> Work required: Give again only the lines running from the one with "Reconstruct this image" through the one with "SC.camera = cam", inclusive. Omit every picture.

Scene script records:
────

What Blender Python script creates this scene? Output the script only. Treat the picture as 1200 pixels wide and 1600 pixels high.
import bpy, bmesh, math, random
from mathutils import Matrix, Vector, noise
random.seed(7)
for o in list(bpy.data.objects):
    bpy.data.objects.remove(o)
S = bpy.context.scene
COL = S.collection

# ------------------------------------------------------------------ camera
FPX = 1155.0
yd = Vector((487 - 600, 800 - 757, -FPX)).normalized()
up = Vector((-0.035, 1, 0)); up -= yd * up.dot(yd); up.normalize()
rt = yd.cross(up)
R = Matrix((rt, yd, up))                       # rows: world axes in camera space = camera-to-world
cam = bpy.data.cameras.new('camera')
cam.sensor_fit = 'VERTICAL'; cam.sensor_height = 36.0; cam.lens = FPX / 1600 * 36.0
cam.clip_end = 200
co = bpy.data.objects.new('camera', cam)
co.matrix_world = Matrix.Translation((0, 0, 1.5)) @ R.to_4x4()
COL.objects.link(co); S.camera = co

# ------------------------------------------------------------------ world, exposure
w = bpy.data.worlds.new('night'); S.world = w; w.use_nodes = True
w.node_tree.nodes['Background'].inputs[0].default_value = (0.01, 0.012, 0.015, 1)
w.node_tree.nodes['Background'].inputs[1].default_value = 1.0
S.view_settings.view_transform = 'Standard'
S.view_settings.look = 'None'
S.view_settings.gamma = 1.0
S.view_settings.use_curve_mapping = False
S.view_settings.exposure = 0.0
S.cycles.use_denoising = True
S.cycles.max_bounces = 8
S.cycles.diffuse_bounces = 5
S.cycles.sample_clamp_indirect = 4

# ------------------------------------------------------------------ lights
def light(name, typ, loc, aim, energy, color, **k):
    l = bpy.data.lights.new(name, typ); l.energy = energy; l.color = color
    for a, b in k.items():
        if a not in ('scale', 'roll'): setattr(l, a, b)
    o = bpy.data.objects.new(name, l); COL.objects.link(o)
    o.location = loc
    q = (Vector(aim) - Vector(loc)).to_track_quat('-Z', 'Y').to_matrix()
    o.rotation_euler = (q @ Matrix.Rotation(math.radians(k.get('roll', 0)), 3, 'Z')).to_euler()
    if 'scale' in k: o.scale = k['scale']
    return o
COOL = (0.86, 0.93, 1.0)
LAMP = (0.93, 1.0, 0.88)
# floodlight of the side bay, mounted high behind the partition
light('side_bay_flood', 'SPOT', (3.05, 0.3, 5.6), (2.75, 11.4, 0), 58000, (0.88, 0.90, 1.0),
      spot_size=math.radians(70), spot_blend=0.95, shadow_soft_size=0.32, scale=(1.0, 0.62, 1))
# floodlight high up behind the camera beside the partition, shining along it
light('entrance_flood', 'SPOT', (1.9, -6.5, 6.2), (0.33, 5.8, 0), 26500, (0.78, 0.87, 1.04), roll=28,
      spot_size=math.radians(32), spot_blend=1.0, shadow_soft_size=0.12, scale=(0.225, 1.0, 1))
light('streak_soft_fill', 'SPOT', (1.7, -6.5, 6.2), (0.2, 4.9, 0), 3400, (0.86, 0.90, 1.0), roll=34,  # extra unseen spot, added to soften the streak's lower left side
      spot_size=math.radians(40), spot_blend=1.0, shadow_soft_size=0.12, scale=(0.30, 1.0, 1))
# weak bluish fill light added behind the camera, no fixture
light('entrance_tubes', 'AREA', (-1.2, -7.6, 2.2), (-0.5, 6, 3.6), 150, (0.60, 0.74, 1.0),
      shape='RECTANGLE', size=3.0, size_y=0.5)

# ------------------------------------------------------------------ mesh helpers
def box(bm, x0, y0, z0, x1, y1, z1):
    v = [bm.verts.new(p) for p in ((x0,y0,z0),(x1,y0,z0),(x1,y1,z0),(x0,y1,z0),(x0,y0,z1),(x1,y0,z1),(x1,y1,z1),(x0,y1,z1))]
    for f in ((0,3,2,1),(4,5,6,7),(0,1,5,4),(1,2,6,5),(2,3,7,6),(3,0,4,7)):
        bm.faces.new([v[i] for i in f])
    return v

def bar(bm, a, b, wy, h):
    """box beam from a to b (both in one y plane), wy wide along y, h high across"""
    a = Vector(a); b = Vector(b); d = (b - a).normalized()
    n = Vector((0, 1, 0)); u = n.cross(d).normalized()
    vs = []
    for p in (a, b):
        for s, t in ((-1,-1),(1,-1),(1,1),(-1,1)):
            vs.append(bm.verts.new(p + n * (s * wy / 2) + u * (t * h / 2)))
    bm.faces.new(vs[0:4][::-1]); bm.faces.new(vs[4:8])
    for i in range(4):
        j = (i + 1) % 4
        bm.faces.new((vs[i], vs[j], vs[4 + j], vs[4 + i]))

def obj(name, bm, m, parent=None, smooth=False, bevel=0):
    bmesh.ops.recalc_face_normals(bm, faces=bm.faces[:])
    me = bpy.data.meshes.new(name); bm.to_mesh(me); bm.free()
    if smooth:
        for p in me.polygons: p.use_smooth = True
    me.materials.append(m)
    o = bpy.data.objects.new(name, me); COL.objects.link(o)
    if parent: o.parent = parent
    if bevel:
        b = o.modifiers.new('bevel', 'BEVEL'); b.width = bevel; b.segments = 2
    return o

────

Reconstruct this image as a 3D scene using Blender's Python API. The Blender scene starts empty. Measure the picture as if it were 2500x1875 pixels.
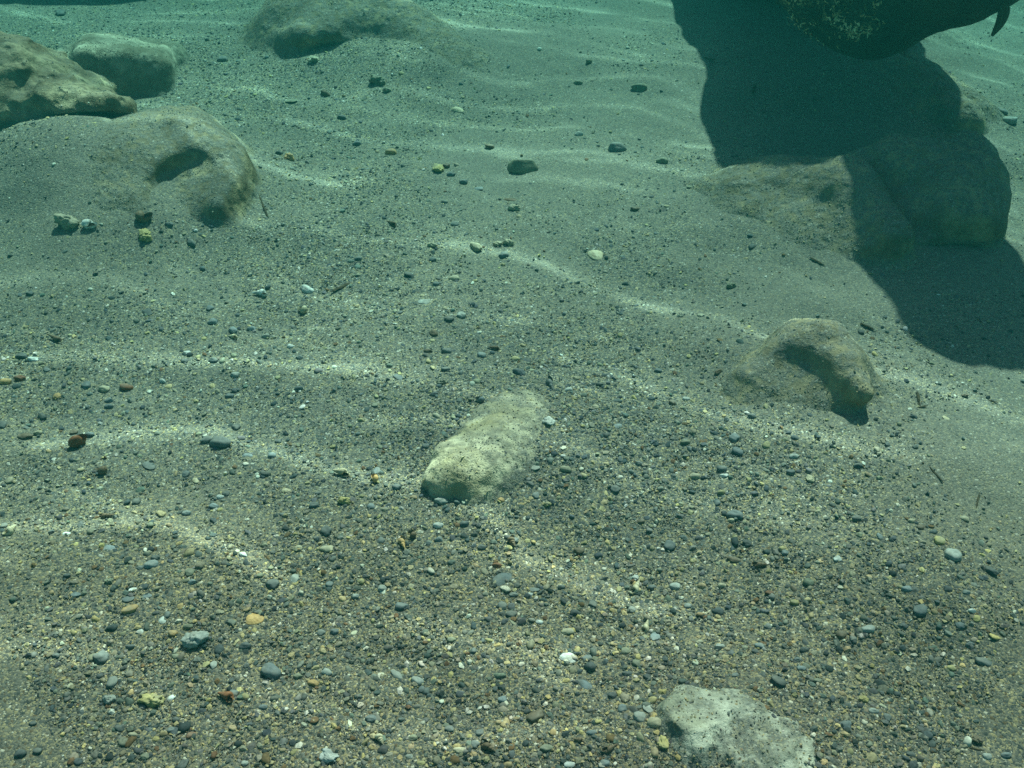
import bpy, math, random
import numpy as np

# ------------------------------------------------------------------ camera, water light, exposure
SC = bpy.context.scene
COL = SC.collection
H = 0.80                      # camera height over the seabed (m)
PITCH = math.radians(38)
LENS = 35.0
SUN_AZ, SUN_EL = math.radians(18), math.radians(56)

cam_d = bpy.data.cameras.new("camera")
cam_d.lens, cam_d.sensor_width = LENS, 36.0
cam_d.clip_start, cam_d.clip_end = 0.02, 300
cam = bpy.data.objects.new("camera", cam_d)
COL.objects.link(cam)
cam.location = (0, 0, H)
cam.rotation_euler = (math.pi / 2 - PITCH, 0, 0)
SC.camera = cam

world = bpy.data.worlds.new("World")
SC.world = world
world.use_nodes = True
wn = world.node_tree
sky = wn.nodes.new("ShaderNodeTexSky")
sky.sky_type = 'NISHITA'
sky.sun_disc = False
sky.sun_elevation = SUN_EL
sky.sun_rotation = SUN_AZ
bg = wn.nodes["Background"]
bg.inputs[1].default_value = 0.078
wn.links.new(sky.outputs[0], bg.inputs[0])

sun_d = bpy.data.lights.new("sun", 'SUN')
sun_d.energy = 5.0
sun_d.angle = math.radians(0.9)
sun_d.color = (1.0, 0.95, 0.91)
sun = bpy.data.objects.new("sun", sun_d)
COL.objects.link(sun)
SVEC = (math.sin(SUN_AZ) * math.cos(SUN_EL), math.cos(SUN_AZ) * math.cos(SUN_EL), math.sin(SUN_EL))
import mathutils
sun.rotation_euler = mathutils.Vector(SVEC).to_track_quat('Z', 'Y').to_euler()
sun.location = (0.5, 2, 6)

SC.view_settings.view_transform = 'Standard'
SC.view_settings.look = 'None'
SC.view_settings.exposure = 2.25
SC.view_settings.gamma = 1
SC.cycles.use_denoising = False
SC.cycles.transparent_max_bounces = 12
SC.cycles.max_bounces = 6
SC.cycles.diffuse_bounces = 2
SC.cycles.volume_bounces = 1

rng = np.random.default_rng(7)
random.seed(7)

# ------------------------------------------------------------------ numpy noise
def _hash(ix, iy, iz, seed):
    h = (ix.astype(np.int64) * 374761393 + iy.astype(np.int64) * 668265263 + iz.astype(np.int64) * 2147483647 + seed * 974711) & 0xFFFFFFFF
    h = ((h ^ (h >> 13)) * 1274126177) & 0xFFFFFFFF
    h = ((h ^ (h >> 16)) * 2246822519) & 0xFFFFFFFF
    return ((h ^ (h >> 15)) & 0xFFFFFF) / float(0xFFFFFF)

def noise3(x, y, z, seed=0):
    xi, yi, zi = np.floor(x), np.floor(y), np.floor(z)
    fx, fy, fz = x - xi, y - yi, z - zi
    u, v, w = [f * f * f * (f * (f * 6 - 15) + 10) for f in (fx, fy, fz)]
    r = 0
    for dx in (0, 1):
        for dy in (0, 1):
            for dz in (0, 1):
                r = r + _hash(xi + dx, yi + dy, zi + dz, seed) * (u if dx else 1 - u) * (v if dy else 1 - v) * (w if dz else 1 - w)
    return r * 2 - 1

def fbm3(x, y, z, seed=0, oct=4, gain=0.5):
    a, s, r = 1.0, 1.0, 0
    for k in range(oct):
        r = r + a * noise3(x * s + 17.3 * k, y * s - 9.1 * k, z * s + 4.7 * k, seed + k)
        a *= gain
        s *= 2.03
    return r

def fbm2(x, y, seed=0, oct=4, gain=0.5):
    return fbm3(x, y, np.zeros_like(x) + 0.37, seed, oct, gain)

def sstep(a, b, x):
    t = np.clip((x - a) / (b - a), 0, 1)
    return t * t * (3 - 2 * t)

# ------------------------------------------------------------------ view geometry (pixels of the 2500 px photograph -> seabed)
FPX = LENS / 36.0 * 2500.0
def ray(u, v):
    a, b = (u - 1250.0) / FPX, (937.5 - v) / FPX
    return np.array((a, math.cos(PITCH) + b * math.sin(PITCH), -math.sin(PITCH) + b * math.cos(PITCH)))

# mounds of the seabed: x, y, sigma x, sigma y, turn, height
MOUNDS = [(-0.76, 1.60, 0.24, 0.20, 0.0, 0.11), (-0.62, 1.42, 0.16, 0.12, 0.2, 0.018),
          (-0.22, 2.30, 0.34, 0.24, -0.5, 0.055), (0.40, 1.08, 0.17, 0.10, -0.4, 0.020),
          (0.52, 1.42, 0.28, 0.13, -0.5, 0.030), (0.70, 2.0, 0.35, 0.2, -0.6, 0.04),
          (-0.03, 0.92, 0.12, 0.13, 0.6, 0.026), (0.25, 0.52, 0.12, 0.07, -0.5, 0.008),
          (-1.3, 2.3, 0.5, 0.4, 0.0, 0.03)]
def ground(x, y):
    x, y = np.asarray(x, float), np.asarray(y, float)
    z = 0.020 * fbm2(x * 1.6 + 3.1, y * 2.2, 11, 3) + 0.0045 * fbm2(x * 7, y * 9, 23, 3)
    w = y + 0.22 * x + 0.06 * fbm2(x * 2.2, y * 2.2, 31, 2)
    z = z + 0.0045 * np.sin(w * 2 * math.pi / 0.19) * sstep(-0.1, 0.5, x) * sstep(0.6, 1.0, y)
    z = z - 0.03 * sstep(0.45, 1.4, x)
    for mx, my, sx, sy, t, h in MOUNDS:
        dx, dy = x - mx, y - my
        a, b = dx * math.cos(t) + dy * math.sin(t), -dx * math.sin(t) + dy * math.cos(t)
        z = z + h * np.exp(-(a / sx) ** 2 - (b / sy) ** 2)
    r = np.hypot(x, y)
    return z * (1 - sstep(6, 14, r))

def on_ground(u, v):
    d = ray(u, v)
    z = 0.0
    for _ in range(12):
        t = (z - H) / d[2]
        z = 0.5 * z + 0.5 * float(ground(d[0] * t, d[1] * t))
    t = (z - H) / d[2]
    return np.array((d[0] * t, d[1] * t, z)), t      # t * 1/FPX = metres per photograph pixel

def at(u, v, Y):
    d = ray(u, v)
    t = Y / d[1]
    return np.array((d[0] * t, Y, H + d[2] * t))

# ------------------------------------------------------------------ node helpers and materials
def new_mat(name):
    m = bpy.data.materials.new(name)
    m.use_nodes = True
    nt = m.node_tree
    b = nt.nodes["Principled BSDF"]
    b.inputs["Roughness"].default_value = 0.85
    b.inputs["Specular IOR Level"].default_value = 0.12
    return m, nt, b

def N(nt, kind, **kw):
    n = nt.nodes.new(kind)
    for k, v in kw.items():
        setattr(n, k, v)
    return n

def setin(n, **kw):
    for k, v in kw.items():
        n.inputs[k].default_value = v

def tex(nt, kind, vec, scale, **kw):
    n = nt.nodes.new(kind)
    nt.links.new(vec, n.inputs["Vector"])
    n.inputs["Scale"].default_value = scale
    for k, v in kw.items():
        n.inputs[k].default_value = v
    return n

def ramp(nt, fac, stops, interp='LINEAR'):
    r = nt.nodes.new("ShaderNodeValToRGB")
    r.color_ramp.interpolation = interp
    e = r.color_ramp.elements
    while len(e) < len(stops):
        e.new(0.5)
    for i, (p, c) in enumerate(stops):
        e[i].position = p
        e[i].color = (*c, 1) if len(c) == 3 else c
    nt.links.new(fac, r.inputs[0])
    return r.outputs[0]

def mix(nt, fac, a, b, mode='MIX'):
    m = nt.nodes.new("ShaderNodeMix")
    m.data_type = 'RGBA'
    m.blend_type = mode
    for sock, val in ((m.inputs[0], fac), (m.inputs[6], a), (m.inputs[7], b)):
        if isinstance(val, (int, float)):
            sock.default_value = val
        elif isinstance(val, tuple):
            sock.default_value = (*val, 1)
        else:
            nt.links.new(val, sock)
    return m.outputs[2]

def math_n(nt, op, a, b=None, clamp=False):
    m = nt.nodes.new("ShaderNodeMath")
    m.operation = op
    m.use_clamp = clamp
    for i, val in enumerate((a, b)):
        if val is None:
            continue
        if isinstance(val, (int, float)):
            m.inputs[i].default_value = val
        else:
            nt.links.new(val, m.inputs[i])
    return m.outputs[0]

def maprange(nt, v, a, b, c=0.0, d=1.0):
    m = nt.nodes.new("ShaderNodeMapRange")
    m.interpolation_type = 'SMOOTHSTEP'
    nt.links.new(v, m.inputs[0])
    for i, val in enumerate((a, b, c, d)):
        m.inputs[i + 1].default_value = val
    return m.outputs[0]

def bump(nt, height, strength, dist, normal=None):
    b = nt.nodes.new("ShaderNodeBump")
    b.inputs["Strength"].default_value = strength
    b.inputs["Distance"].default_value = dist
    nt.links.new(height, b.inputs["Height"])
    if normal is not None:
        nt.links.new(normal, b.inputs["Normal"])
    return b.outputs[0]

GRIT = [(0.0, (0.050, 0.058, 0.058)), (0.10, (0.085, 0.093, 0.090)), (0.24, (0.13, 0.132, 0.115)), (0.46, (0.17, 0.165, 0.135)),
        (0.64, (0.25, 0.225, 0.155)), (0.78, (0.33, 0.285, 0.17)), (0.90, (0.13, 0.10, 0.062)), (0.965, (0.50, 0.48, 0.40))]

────

> Solved problem:
Reconstruct this image as a 3D scene using Blender's Python API. The Blender scene starts empty. Measure the picture as if it were 2500x1875 pixels.
import bpy, math, random
import numpy as np

# ------------------------------------------------------------------ camera, water light, exposure
SC = bpy.context.scene
COL = SC.collection
H = 0.80                      # camera height over the seabed (m)
PITCH = math.radians(38)
LENS = 35.0
SUN_AZ, SUN_EL = math.radians(18), math.radians(56)

cam_d = bpy.data.cameras.new("camera")
cam_d.lens, cam_d.sensor_width = LENS, 36.0
cam_d.clip_start, cam_d.clip_end = 0.02, 300
cam = bpy.data.objects.new("camera", cam_d)
COL.objects.link(cam)
cam.location = (0, 0, H)
cam.rotation_euler = (math.pi / 2 - PITCH, 0, 0)
SC.camera = cam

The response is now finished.